March 2011
Ontario's natural gas and electricity markets are both complex and volatile markets. This poses a challenge for operators or natural gas-fired power generation facilities. Whether you are a district energy operator or your institution or industrial operation has embedded generation, your operating economics depend directly on understanding what is happening in those two markets, relative to one another, hour by hour. That is a daunting task!
Usually, the owner-operator of generation has the freedom to decide at any point in time whether to run the generator or not. The driving force for this decision would normally be the economics - run if it is profitable to do so. This comes down to a comparison of the marginal cost of running versus the marginal revenue earned from doing so. How much will my costs increase if I run for one more hour? How much money will I make (or costs will I avoid) if I run one more hour? But these questions are more easily asked than answered.
Looking first at the revenue side, and focusing on generators that are not dispatchable by the Independent Electricity System Operator (IESO), the starting point is the Hourly Ontario Energy Price (HOEP). A generator selling power onto the grid would typically earn HOEP on each MW of output. An embedded generator (where the generator output is less than the gross load of the operation) would displace purchased power at the HOEP price. HOEP is calculated by the IESO as the average of the twelve 5-minute Market Clearing Prices for the hour. Importantly, HOEP is known only after the hour is over. But the decision to run is made before the hour starts. So the operator must anticipate what the HOEP will be and project revenues in order to make the run/don't run decision. Sometimes, pre-dispatch prices are a good indication of what HOEP will result...but not always. As they say in advertising, "actual results may vary"!
For embedded generators, it is important to also take into account other costs that may be avoided on the margin. For example, generation that reduces the consumer's net power load may produce savings on items such as transmission and distribution, Global Adjustment, wholesale market service and Debt Retirement (grandfathered projects) charges, and local line losses. Running embedded generation in just a few peak hours can reduce demand charges for distribution and transmission services for the whole month, and could also affect the proportion of Global Adjustment charges allocated to that consumer over the whole year. The impact of these savings could outweigh the influence of HOEP on the operating economics.
On the marginal cost side, the biggest expense will be natural gas costs. Understanding the marginal cost of the gas required to run one more hour is complicated by a number of factors related to utility rates and services, and how the operator's natural gas purchasing arrangements are structured.

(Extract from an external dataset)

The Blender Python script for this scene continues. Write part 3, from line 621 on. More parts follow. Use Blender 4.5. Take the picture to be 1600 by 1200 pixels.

Some utilities offer both "bundled" and "unbundled" distribution services. The key difference for the power generator is that unbundled services involve closely matching the volume of gas delivered today to the volume of gas consumed today. Bundled services create a bigger disconnection between the timing of the buying and the consumption.
A closer connection between buying and consuming is both a burden and a blessing to the generator. It is a burden because it requires more work to manage gas supply each day to match supply to consumption. It is a blessing because it enables a direct implementation of the run/don't run decision. Under an unbundled supply arrangement, the cost of a small daily increment of gas (enough to run today) will be clearer to determine. And if I can't run profitably at today's power prices and gas prices, then I don't buy the gas.
In contrast, under a bundled distribution service, I will buy gas today whether I run or not. I need the utility's permission to stop the flow of gas supply in my contract. If I must buy gas today but I don't intend to burn it, then I must hope it will be economic to burn it at some later date (or, in the alternative, economic to resell the gas at a later date if I never burn it). Or, if I run the generator today and use a lot of gas, some of that gas may be bought at a later date, hopefully at a price low enough that it was profitable to burn it.
In addition, the distribution rates charged for unbundled services typically involve mostly a monthly fixed cost, and a very small volume-related charge or none at all. The marginal cost of incremental distribution service is clear. Bundled distribution services often involve billing on block rates, where the cost of the last unit of gas distribution services in the month depends to some degree on the total volume of services used in the month. In order to assess the cost of using one more hour's worth of gas, I must first anticipate how many hours worth of gas I am likely to use this month.
The operator must also be aware of the other marginal costs of operation. In some cases, engine or turbine maintenance contracts assume work to be done at various increments of running hours. It makes sense to amortize these costs on a per-operating hour basis.
In addition, the operator needs to accurately understand the facility's heat rate under the applicable seasonal operating conditions. An accurate estimation of heat rate depends on understanding alternative boiler efficiencies, an area where imprecise assumptions can produce faulty conclusions about operating economics.
The situation calls out for a well-considered dispatch model that incorporates accurate estimates of the key parameters to enable the operator to quickly and accurately assess the run/don't run decision. But such a model needs to be continuously updated for changes in gas prices, HOEP, Global Adjustment values, heat rates, gas and utility distribution rates, and other parameters.
Seems like a lot of work! But the work is necessary. The only thing worse than not running the generator and losing out on a chance to make money, is running it when it should not be running and incurring an operating loss.
A clear understanding of true marginal economics will help owners and operators of gas-fired generation maximize the value of their expensive assets.